Über seine Frau Maria fand er zur Deutsch-Polnischen Gesellschaft, die er von 1977 bis 1993 leitete. Im deutsch-polnischen Verhältnis sah Ridder den Schlüssel für den Frieden in Europa, in der beharrlichen Weigerung der BRD, die durch den Krieg geschaffenen Realitäten anzuerkennen und durch die Rechtskonstruktion vom Fortbestand des Deutschen Reiches alle ab 1970 getroffenen Vereinbarungen unter einen Revisionsvorbehalt zu stellen, die gefährlichste Form des Revisionismus. Ridders Eintreten für die Verständigung mit Polen trug ihm 1983 die Ehrendoktorwürde der Universität Lódz und 1984 das Kommandeurskreuz des polnischen Verdienstordens ein. Und 1988 zu seiner Emeritierung verlieh ihm die Universität Jena die Ehrendoktorwürde für sein Lebenswerk, »aus dem auch die Juristen und Gesellschaftswissenschaftler der DDR Gewinn« ziehen könnten. Es sagt viel über die Bonner Republik aus, dass sie diesem unermüdlichen Kämpfer für die Verwirklichung der bürgerlichen Revolution auf deutschem Boden, dessen Schüler in Staat und Justiz bis heute hohe und höchste Ämter bekleiden, eine vergleichbare Ehrung zu erweisen nicht vermochte.
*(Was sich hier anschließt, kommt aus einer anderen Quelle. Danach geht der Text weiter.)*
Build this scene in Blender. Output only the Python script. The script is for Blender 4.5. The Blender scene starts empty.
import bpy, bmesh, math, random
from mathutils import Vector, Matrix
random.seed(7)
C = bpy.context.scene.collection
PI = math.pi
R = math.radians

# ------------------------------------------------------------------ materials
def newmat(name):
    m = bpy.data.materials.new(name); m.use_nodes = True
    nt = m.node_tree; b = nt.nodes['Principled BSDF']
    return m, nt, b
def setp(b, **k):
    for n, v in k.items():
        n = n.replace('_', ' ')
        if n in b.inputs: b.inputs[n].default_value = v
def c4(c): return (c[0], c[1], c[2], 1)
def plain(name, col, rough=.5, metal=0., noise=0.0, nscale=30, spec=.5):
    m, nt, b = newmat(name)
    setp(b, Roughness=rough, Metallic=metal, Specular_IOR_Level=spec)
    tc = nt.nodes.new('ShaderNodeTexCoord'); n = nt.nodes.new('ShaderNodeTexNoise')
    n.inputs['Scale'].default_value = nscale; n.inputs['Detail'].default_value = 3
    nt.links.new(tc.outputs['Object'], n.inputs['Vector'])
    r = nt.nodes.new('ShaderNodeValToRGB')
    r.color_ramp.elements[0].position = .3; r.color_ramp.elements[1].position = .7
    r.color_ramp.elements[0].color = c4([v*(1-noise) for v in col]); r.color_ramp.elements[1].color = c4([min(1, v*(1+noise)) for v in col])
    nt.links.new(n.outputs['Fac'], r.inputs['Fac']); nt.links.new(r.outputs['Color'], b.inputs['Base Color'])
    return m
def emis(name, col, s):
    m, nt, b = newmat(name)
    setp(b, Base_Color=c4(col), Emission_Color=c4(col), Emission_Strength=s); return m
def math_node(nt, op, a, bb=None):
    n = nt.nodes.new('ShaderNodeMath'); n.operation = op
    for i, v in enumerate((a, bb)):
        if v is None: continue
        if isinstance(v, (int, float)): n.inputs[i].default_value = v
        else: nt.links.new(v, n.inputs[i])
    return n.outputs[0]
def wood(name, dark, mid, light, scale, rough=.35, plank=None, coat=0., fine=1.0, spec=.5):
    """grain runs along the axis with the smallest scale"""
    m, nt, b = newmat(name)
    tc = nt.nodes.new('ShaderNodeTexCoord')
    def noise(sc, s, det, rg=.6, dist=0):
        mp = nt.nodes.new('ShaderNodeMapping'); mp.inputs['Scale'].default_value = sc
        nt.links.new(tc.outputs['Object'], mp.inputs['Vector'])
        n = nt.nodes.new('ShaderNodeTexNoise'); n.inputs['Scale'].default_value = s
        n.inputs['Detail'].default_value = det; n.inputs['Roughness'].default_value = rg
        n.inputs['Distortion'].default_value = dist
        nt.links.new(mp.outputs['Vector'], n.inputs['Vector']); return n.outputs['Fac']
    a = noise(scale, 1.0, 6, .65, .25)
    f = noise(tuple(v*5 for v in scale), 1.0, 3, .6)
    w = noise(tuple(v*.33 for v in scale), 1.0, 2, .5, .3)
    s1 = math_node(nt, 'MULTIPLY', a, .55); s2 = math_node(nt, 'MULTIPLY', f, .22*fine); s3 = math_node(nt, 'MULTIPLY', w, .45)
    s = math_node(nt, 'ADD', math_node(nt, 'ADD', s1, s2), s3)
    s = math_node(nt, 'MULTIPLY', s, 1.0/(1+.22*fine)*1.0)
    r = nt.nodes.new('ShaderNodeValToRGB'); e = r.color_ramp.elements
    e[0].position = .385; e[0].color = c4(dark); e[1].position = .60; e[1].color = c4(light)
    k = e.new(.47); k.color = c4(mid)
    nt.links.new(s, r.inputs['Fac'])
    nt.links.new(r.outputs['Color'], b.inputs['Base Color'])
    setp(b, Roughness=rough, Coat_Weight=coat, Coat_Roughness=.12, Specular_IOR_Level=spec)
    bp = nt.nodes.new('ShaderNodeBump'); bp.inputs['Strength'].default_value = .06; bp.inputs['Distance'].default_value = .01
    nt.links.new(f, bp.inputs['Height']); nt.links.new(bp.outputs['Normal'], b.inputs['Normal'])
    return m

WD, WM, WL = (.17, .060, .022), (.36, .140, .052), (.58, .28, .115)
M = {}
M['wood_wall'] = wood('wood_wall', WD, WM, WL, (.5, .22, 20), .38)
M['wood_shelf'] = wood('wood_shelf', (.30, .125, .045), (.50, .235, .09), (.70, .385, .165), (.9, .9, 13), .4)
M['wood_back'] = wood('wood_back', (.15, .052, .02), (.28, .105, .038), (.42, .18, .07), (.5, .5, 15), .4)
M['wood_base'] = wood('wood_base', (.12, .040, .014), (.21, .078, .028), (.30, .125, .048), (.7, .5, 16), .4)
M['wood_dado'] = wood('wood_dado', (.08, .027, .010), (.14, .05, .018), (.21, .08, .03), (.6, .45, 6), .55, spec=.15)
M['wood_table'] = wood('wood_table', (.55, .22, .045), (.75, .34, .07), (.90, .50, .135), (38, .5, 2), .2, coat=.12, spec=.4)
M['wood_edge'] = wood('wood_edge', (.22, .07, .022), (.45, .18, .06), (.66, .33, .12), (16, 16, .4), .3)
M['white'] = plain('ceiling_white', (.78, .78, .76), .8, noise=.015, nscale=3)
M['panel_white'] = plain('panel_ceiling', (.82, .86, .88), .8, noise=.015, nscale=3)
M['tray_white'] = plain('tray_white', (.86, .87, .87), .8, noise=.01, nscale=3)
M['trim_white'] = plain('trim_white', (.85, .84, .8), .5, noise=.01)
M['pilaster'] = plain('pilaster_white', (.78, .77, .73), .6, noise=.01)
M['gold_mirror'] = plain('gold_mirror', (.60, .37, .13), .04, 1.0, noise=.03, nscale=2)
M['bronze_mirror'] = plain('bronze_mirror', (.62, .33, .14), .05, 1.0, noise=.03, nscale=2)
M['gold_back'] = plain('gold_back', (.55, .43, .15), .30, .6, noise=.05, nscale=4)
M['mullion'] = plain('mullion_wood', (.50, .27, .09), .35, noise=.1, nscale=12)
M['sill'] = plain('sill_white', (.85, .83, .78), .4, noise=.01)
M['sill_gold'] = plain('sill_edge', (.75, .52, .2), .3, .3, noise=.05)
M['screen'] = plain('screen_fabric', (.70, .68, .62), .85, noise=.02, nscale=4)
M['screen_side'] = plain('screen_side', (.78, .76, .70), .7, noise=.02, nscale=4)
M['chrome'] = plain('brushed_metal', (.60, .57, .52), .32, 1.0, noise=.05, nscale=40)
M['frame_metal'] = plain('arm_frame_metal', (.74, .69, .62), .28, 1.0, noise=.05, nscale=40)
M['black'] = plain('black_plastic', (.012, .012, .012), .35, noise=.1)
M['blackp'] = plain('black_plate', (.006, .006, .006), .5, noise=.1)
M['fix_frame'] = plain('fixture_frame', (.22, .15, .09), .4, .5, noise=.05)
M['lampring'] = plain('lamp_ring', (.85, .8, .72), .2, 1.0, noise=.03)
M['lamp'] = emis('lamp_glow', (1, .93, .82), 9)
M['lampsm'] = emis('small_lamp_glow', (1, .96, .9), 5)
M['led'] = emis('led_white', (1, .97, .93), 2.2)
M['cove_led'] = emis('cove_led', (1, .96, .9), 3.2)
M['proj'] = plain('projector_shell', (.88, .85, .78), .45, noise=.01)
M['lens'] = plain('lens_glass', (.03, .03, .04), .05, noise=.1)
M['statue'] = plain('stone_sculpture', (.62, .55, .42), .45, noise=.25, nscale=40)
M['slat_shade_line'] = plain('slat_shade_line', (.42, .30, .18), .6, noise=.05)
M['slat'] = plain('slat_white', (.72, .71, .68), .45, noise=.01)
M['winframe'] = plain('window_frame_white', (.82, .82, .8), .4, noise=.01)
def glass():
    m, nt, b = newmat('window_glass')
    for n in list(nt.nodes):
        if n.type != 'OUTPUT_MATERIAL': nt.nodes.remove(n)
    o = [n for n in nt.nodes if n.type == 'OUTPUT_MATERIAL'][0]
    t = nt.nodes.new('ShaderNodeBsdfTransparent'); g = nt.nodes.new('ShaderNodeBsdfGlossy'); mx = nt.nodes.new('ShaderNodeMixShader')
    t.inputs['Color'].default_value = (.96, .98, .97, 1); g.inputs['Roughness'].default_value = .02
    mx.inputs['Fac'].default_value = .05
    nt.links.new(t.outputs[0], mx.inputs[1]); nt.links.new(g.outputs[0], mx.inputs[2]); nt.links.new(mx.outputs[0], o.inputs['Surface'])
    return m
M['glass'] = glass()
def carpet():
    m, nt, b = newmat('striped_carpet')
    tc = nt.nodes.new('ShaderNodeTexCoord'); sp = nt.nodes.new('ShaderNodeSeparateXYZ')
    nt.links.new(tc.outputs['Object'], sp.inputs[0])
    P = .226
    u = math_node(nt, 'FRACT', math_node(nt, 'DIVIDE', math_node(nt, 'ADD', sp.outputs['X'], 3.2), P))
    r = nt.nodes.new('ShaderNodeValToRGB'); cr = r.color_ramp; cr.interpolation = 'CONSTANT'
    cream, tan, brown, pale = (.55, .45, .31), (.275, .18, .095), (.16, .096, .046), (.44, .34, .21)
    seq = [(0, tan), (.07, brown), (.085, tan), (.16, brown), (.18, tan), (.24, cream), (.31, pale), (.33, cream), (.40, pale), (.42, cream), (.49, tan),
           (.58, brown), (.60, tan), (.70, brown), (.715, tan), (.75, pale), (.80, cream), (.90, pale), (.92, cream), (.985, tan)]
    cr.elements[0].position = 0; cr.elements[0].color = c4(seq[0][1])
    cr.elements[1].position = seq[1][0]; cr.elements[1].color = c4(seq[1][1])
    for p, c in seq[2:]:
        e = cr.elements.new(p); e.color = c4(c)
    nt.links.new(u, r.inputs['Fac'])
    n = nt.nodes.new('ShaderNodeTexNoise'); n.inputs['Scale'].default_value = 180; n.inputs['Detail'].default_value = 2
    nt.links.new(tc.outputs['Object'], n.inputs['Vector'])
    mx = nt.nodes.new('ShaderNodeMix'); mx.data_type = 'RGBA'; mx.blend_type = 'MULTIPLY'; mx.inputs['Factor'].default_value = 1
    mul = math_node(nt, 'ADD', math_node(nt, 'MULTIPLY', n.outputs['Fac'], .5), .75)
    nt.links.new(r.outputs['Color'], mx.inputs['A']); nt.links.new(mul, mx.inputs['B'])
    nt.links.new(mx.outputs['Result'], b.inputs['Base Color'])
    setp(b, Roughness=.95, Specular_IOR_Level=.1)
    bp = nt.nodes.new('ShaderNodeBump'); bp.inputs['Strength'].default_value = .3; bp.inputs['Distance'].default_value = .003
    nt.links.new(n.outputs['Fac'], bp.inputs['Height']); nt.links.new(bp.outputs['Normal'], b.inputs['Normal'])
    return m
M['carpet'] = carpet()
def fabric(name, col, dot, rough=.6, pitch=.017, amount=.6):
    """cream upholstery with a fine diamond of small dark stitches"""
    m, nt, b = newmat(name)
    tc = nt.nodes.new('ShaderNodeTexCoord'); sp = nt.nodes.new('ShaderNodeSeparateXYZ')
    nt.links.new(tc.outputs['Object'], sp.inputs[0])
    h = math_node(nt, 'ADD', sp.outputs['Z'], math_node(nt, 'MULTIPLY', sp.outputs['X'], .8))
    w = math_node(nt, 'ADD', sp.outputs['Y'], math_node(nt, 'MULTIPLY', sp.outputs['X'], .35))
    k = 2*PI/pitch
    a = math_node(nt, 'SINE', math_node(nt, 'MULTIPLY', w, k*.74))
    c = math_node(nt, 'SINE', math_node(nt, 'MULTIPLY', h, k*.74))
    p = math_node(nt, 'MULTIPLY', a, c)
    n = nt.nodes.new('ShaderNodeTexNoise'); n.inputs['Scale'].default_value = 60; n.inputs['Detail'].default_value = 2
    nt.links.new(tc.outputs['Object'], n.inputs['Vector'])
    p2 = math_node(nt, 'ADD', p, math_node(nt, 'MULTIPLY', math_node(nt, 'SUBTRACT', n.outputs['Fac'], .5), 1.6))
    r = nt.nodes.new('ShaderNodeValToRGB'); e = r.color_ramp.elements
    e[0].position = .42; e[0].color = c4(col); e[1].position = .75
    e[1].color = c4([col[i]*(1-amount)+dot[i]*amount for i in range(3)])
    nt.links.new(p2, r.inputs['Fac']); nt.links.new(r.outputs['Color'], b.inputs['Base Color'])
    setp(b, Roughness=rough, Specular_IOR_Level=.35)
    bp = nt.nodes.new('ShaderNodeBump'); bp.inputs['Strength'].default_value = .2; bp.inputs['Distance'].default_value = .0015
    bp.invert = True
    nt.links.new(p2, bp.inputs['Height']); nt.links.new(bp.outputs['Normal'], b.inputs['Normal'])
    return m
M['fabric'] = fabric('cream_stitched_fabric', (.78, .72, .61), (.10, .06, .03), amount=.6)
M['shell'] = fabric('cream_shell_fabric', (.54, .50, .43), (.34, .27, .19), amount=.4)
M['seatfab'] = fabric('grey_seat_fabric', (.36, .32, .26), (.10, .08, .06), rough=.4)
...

Mit Spannung erwartet wurde auf der Konferenz der Diskussionsbeitrag des Kölner Rechtsanwalts Gerhart Baum, der als Bundesinnenminister (1978-1982) selbst für die Anwendung des »Radikalenerlasses« Verantwortung trug, wie er selbstkritisch anmerkte. Die Politiker »testen die Belastbarkeit der Verfassung«, meinte Baum, es gebe, zitierte er den Verfassungsrichter di Fabio, »eine Lust auf antizipierten Ausnahmezustand«, und zog Parallelen zur RAF-Zeit, als »wir noch soeben an der Verfassung entlang geschrammt« seien. »Wer die Freiheit einschränkt, kann das ohne Begründung tun, wer sie verteidigt, muss das begründen«. Nahezu alle Bezüge und alle Themen des europäischen Gedenkjahres, die ja auch die wichtigsten aktuellen Themen in Politik und Gesellschaft sind, waren auf der Konferenz gegenwärtig, und doch wurde nur ein kleiner Ausschnitt aus Ridders Werk beleuchtet, das nach dem Willen seines Autors nie abgeschlossen sein, sondern immer als Teil eines größeren Kontextes verstanden werden sollte. Darin zeigt sich die Aktualität Ridders, zwei Jahre nach seinem Tod und 90 Jahre nach seiner Geburt. Seine Gedanken werden auch in Zukunft Menschen anregen und zur Weiterarbeit motivieren. Doch er selbst wird schmerzlich vermisst.